Port Post 1 clinches World Series berth | News, Sports, Jobs

 Port Post 1 clinches World Series berth | News, Sports, Jobs

Members of Williamsport Post 1’s Junior RBI baseball team pose together for a photograph after securing a spot in the RBI Baseball World Series from Aug. 1-6 at the Jackie Robinson Complex in Florida. The team is made up of numerous players from the area and District 4.

Sadiq Burkholder saw his Williamsport Junior RBI team run out of pitching at last year’s northern regional. It was a large reason why the team fell in the championship game. But rather than dwell on it or ponder what ifs, Burkholder responded by addressing the situation entering 2022.

His big focus was loading up on stud pitchers and to say it paid off would be an understatement.

Williamsport Post 1 Junior RBI won the northern regional tournament to secure a spot in the Junior RBI World Series from Aug. 1-6 at the Jackie Robinson Complex in Florida.

“The biggest thing we wanted to do was load up with as much pitching as possible. We had a roster of eight guys who could start and finish a game if needed,” Burkholder said.

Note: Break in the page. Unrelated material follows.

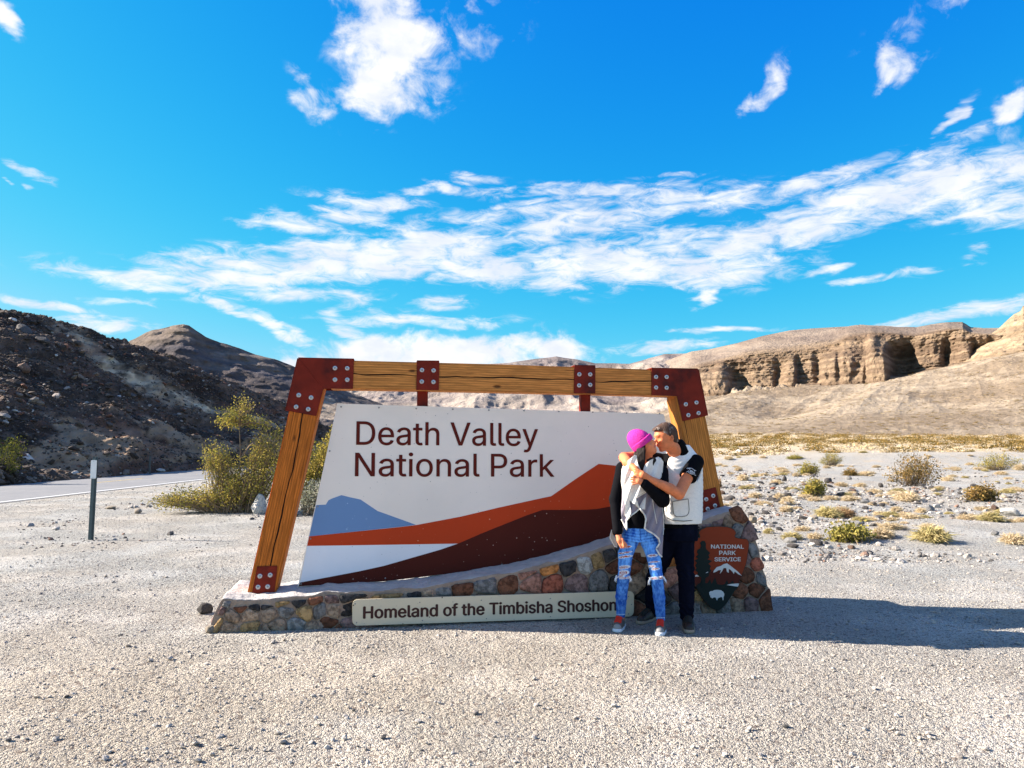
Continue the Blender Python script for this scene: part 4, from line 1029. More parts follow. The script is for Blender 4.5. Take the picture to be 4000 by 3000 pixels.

The team has plenty of standout pitching and having that depth of pitchers is more than beneficial.

The team talent scattered top to bottom on the roster from District including Jersey Shore’s Jerrin Loomis and Gideon Dapp; Selinsgrove’s Griffin Parker; Mifflinburg’s Kayden Cmett, Aaron Bolick and Mason Schneck; St. John Neumann’s Aiden Vogt, Kane Wright, Braize Lamvert; Muncy’s Stiles Eyer; Loyalsock’s Deryk Kulp, Preston Sortman and Davyn Allis; Lewisburg’s Xavier Carter; and Williamsport’s Deshaun White. The team’s coached by Burkholder, Andy McMahon, Aaron Bolick Sr. and Ben Kulp.

The balance between hitting and pitching has helped Williamsport’s team reach the World Series.

“It’s a huge advantage. With baseball, you put up runs and you have a lot of room to work with. For us it’s nice. We play 10 — we have a designated hitter — but Nos. 1 through 9 as far as hitters go, our No. 9 could be leadoff and our No. 8 could hit in the three spot,” Burkholder said. “Every inning we have a leadoff hitter at the plate.”

In the semifinals of the northern regional, Williamsport was in a close game before a quick eight-run eighth inning broke the game open.

“It makes it so much nicer. One of those dream lineups you can have,” Burkholder said. “Our lineup can destroy a baseball. We put up 10 or more runs up in every game except one, and we had eight in that game. We have tons of arms and just a lineup that no team can really hang.”

Burkholder and his RBI team know that the World Series tournament will be tough with tough teams from across the United States and International teams. But he believes that their team has a very good chance to make noise next week.

“The World Series is always loaded with talent. You’re playing the best guys from all over. We might see a team from the Dominican Republic, which is always good. I think realistically we have a great chance to win,” Burkholder said. “We have such dominant pitching and our lineup is unreal as far as a team goes. Any lineup we put out there, we have a great spot and can count on runs.

“Pitching makes up for somewhat of a lack of defense in terms of having a bulletproof defense, but we have bulletproof pitching.”

Unlike various other youth leagues and divisions, the RBI league goes right to a regional tournament. That’s where Williamsport faced tough teams from Pennsylvania, New Jersey, New York and Delaware.

This is the second year the RBI charter program was put together. Last year, Burkholder coached the senior team and his father Corey coached the junior team. This year, the two swapped roles. Last year’s junior team made it to the regional championship before losing, and the senior team made it to the World Series.

And this year, the younger Burkholder’s team meshed right away from the first practice.

“The first week of practice, they were already talking like they knew each for 10 years. Going into a tournament with team that meshed so well, you can’t ask for anything better than that. Younger kids, sometimes it takes times to mesh together and get on same page,” Burkholder said. “For us, fortunately, it happened in two days. More they played together over the weekend, more they kind of became one solid unit. Everyone knew their job, did their job.”

Being in just the second year of the charter, Burkholder is hoping the success the junior and senior teams had in 2021 and also this year will help garner further interest in the program.

“Last year was a little tough. It was brand new league and a lot didn’t know what RBI was. I played from eighth through senior year, my dad and I knew, had a good understanding. It was a little tough getting people on board and sell it isn’t traditional travel ball. But with this year, because of success making championship last year and senior team, we actually had too many kids this year,” Burkholder said. “It isn’t always fun, but you’re trying to put together a bulletproof roster. I think with junior team making World Series, senior team last year, I think it’ll only get bigger next year.”